Monday, October 22, 2007

Back In The USA

Rhaluka finally made it back to the USA from her long 5 month stay in Romania, thank you Homeland Security. Government immigration paperwork is such a nightmare. Anyway, she's back and settling in again after almost half a year away. We decided to start leveling some Draenai toons on Dragonmaw (WoW, of course!) and we're in the mid-teens now.

What else has been going on? A ton, especially at work. We're over 60 people now and working away on our MMORPG. It's a lot of fun but also an insanely interconnected web of dependencies and just a huge project size, the biggest I've done thus far. We're still in stealth mode for quite a while yet so I can't say more yet but we're all very excited by our progress!

My iPhone continues to be the paragon of electronic goodness. It just rules, completely. I love watching TV shows and movies on it, taking photos, listening to music, getting email, sending SMSs, etc, etc. It's AWESOME! Rhaluka loves hers as well.

I'm slowly working on Quinn Fox's official site as well. I gotta get his music up there.

Other interesting things going on: a Daikatana recreation in the Half-Life 2 Source engine; I might be the star of a reality show (these things never work out though :); I'll be in China for a week in November; Dangerous Dave on cell might be published soon.

Wednesday, October 17, 2007

R.I.P. John J. Anderson


One of my favorite writers and game authors from the 80's was John J. Anderson. I first got acquainted with John from his excellent game Sea Dragon (published by Scott Adam's company Adventure International) and then Eliminator.

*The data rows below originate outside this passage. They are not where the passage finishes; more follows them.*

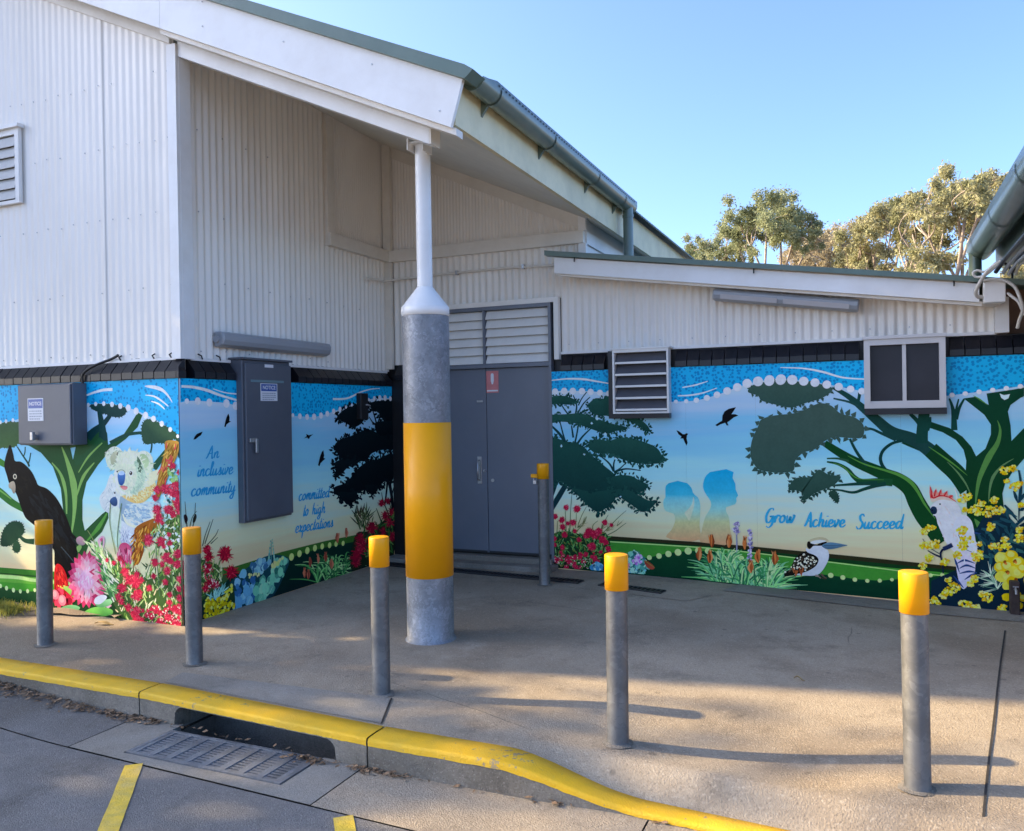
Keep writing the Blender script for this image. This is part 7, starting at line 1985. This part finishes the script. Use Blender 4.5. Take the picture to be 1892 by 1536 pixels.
def tree_from_view(pts, dist, m, label, seed, group='gum trees behind the buildings', spread=1.6, **kw):
    """crown clumps traced in view, set at a real distance with depth of their own"""
    g = random.Random(seed); cl = []
    for x, y, r in pts:
        X, Y = 1220 + x / 2.815, 230 + y / 2.815
        v = ray(X, Y); v = v / v.y
        d = dist + g.gauss(0, spread)
        p = CAM + v * d
        cl.append((tuple(p), r / 2.815 / FPX * d * 1.6))
    for c, r in list(cl):
        cl.append(((c[0] + g.gauss(0, .6) * r, c[1] + g.gauss(0, .8) * r, c[2] - g.uniform(.1, .9) * r), r * .75))
    bx_ = sum(c[0][0] for c in cl) / len(cl); by_ = sum(c[0][1] for c in cl) / len(cl)
    return gum_tree((bx_, by_, -.7), cl, m, label, group, seed, **kw)


tree_from_view([(560, 410, 50), (510, 440, 46), (610, 440, 50), (460, 470, 46), (550, 500, 56), (650, 500, 56), (720, 490, 46), (770, 530, 46), (800, 560, 36), (400, 520, 46), (350, 580, 46), (320, 640, 40), (430, 580, 46), (300, 690, 30), (390, 660, 40), (620, 560, 46), (690, 560, 46), (740, 600, 32), (450, 650, 30), (340, 720, 34), (240, 720, 26), (500, 540, 40)], 36, M['leaf_g'], 'tall rounded grey green gum tree in the middle of the skyline', 101)
tree_from_view([(170, 605, 30), (200, 650, 36), (245, 640, 32), (160, 655, 22), (250, 690, 30), (200, 700, 26), (225, 730, 26)], 46, M['leaf_g'], 'small distant gum tree at the end of the hall roof', 102)
tree_from_view([(870, 570, 42), (820, 600, 42), (930, 575, 42), (780, 650, 32), (730, 680, 32), (850, 640, 42), (900, 690, 46), (960, 630, 38), (700, 705, 34), (800, 705, 36), (880, 740, 36), (760, 600, 34), (690, 660, 34), (740, 740, 36)], 45, M['leaf_b'], 'brownish thin gum tree in the gap of the skyline', 103)
tree_from_view([(1190, 430, 52), (1150, 470, 46), (1080, 500, 42), (1040, 530, 42), (1000, 570, 38), (1120, 560, 46), (1180, 540, 46), (1060, 620, 52), (1000, 660, 46), (1120, 680, 52), (970, 720, 42), (1060, 730, 46), (1180, 650, 38), (1230, 450, 32), (1100, 770, 40), (1000, 790, 36), (1180, 730, 30)], 33, M['leaf_y'], 'yellow green gum tree right of the rounded one', 104)
tree_from_view([(1490, 290, 46), (1430, 320, 32), (1540, 320, 42), (1600, 330, 40), (1660, 320, 46), (1720, 290, 42), (1750, 270, 30), (1440, 400, 50), (1380, 430, 50), (1320, 400, 38), (1300, 460, 46), (1360, 510, 46), (1450, 480, 44), (1520, 510, 46), (1590, 430, 42), (1640, 400, 46), (1690, 380, 40), (1600, 540, 46), (1350, 640, 52), (1420, 680, 50), (1320, 710, 42), (1460, 730, 36), (1290, 560, 36), (1560, 380, 36), (1650, 480, 36), (1720, 440, 40), (1700, 560, 36), (1380, 760, 40), (1300, 790, 36)], 30, M['leaf_y'], 'tallest open crowned gum tree beside the green gutter', 105)
tree_from_view([(1850, 770, 46), (1890, 790, 46), (1820, 800, 30), (1900, 730, 40), (1960, 740, 50), (1930, 800, 50)], 38, M['leaf_y'], 'low gum foliage showing under the right hand eave', 106)

# street trees beyond the left edge: they throw the dappled shade
def shade_tree(base, h, rad, zc, n, label, seed, m, n_per=150, ls=.24):
    g = random.Random(seed); cl = []
    for _ in range(n):
        a = g.uniform(0, 6.283); q = rad * math.sqrt(g.random()); z_ = zc + g.gauss(0, h * .17)
        cl.append(((base[0] + q * math.cos(a), base[1] + q * math.sin(a), max(2.4, z_)), g.uniform(.55, .95)))
    return gum_tree((base[0], base[1], -.15), cl, m, label, 'street trees beyond the left edge', seed, n_per=n_per, ls=ls, tr=.2, fork=.35)


def shade_crown(base, box, n, label, seed, m, n_per=260, ls=.24, tr=.2):
    g = random.Random(seed); x0, x1, y0, y1, z0, z1 = box
    cl = [((g.uniform(x0, x1), g.uniform(y0, y1), g.uniform(z0, z1)), g.uniform(.5, .9)) for _ in range(n)]
    return gum_tree((base[0], base[1], -.15), cl, m, label, 'street trees beyond the left edge', seed, n_per=n_per, ls=ls, tr=tr, fork=.4)


shade_crown((-16.5, .2), (-17.6, -15.4, -2.2, 2.0, 3.8, 6.9), 84, 'low dense street tree out of view to the left', 201, M['leaf_g'], n_per=420)
shade_crown((-11.2, 4.1), (-12.4, -9.9, 3.95, 4.7, 3.4, 9.6), 110, 'street tree out of view close to the hall front', 202, M['leaf_g'], n_per=420, tr=.2)
shade_crown((-17.5, 1.7), (-18.4, -16.4,   1.1, 2.5, 11.3, 13.8), 44, 'tallest street tree out of view behind the low one', 203, M['leaf_g'], n_per=420, tr=.26)
shade_crown((-19.5, .6), (-20.4, -18.8, -.8, 1.4, 8.8, 11.2), 8, 'thin open street tree farthest out of view to the left', 204, M['leaf_g'], n_per=80, tr=.10)
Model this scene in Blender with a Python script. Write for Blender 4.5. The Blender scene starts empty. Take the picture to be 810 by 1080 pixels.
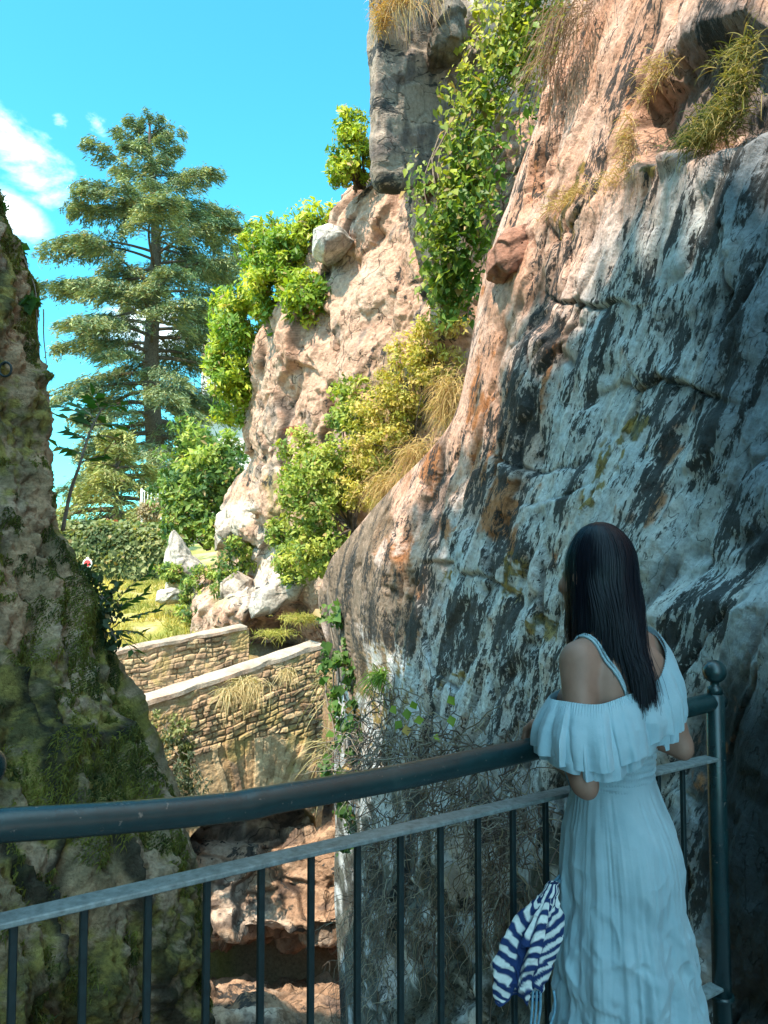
import bpy, math, random
import numpy as np

# ------------------------------------------------------------------ basics
random.seed(11)
RNG = np.random.default_rng(11)
SC = bpy.context.scene
COL = SC.collection
CAMZ, F, TH = 1.53, 811.0, math.radians(3.18)
SUN = np.array([-0.36, -0.44, 0.82]); SUN /= np.linalg.norm(SUN)


def P(px, py, Y):
    """a point of the place seen at (px, py) of the 810x1080 photo, Y metres ahead"""
    px, py, Y = np.broadcast_arrays(np.asarray(px, float), np.asarray(py, float), np.asarray(Y, float))
    a = (px - 405) / F
    b = -(py - 540) / F
    dy = math.cos(TH) - b * math.sin(TH)
    dz = math.sin(TH) + b * math.cos(TH)
    t = Y / dy
    return np.stack([a * t, Y, CAMZ + dz * t], -1)


def proj(V):
    V = np.asarray(V, float)
    x, y, z = V[..., 0], V[..., 1], V[..., 2] - CAMZ
    d = y * math.cos(TH) + z * math.sin(TH)
    d = np.where(np.abs(d) < .05, .05, d)
    up = -y * math.sin(TH) + z * math.cos(TH)
    return 405 + F * x / d, 540 - F * up / d


# ------------------------------------------------------------------ noise
def _hash(ix, iy, iz, seed):
    h = (ix.astype(np.uint32) * np.uint32(0x8da6b343)) ^ (iy.astype(np.uint32) * np.uint32(0xd8163841)) ^ \
        (iz.astype(np.uint32) * np.uint32(0xcb1ab31f)) ^ np.uint32((seed * 0x9E3779B1) & 0xffffffff)
    h = (h ^ (h >> np.uint32(13))) * np.uint32(0x5bd1e995)
    h = (h ^ (h >> np.uint32(15))) * np.uint32(0x27d4eb2d)
    return h ^ (h >> np.uint32(16))


def _h01(ix, iy, iz, seed):
    return _hash(ix, iy, iz, seed).astype(np.float64) / 4294967295.0


def vnoise(p, seed=0):
    fl = np.floor(p)
    i = fl.astype(np.int64)
    f = p - fl
    w = f * f * f * (f * (f * 6 - 15) + 10)
    out = 0
    for dx in (0, 1):
        wx = w[..., 0] if dx else 1 - w[..., 0]
        for dy in (0, 1):
            wy = w[..., 1] if dy else 1 - w[..., 1]
            for dz in (0, 1):
                wz = w[..., 2] if dz else 1 - w[..., 2]
                out = out + wx * wy * wz * _h01(i[..., 0] + dx, i[..., 1] + dy, i[..., 2] + dz, seed)
    return out * 2 - 1


_R = np.array([[0.36, 0.48, -0.8], [-0.8, 0.6, 0.0], [0.48, 0.64, 0.6]])


def fbm(p, octv=4, seed=0, gain=.5, lac=2.03):
    a, s, n = 1.0, 0, 0
    q = np.asarray(p, float)
    for k in range(octv):
        s = s + a * vnoise(q, seed + k * 17)
        n += a
        a *= gain
        q = (q @ _R.T) * lac + 3.7
    return s / n * 1.6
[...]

I used to read his columns in Creative Computing magazine and he was a very bright guy, crossing over between the Apple II and Atari 800 with ease. He was one of the few authors back in the day to write code for both platforms because it required quite a bit of knowledge to do both well. Not only did you have to be completely fluent with 6502 assembler but you also had to know the entire memory map of the system and all the important switches and places in RAM and ROM. John was a master of 8-bit systems alongside Jim Nitchals and David Lubar.

John Anderson died on October 17, 1989, seventeen years ago. R.I.P. John.